Saturday, July 14, 2007

IBM Talking to Vodafone Unit for India Outsourcing

Source: Pcmag

IBM aims to grab more outsourcing deals from Indian telecoms companies and is in talks with the Indian unit of Vodafone Plc, a senior official said.

India is the world's fastest growing mobile market, adding more than 6 million users a month, and telecoms companies are stepping up investment on technology. India had 130.6 million mobile subscribers on the popular GSM platform at end-May.

"My feeling is that in the next 18 months, at least two more operators should be settling for outsourcing," Vivek Gupta, director of communications sector at IBM India and South Asia, told Reuters in an interview.

"We would be extremely disappointed if we are not the key player there. From my perspective, I want to grab 100 percent of the business."

International Business Machines Corp. of Armonk, New York, is in talks with unlisted Hutchison Essar Ltd., in which British phone firm Vodafone bought a controlling stake this year, for an outsourcing deal, Gupta said.

Last year, Vodafone outsourced key IT functions to IBM, the world's largest technology services company, and Electronic Data Systems Corp..

IBM, which employs 53,000 staff in India that accounts for 16 percent of its global workforce and makes it the company's second-largest operation after the United States, has been winning large telecoms outsourcing deals in India.

In March, India's fifth-largest mobile phone firm, Idea Cellular Ltd., signed a 10-year pact to outsource some of its operations like managing IT infrastructure and billing services to IBM in a deal valued at up to $800 million.

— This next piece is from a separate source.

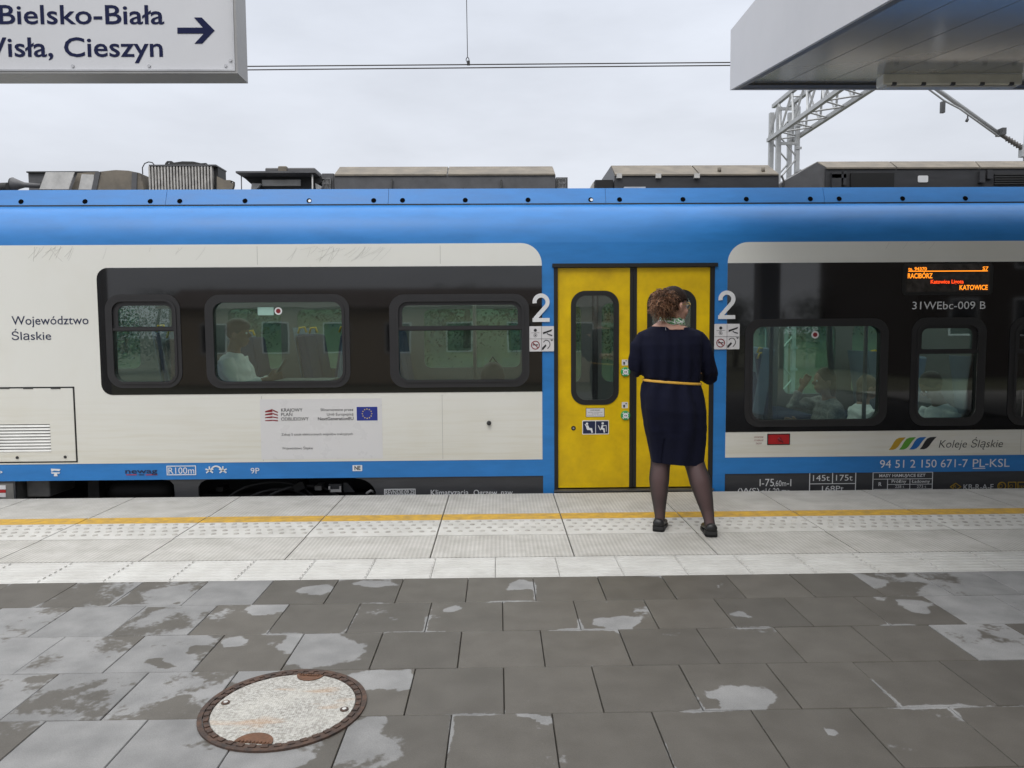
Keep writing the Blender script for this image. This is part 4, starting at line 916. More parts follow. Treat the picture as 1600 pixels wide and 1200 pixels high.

IBM had signed a 10-year, $750 million, deal in 2004 with top mobile services firm Bharti Airtel to manage its IT infrastructure. It is now estimated to have gone up to about $1.5 billion due to robust growth in Bharti's subscriber and revenue. IBM's business in India grew 37 percent in 2006, making it the company's fastest-growing country operation, as telecoms, banks and government departments ramped up spending on computer hardware and services.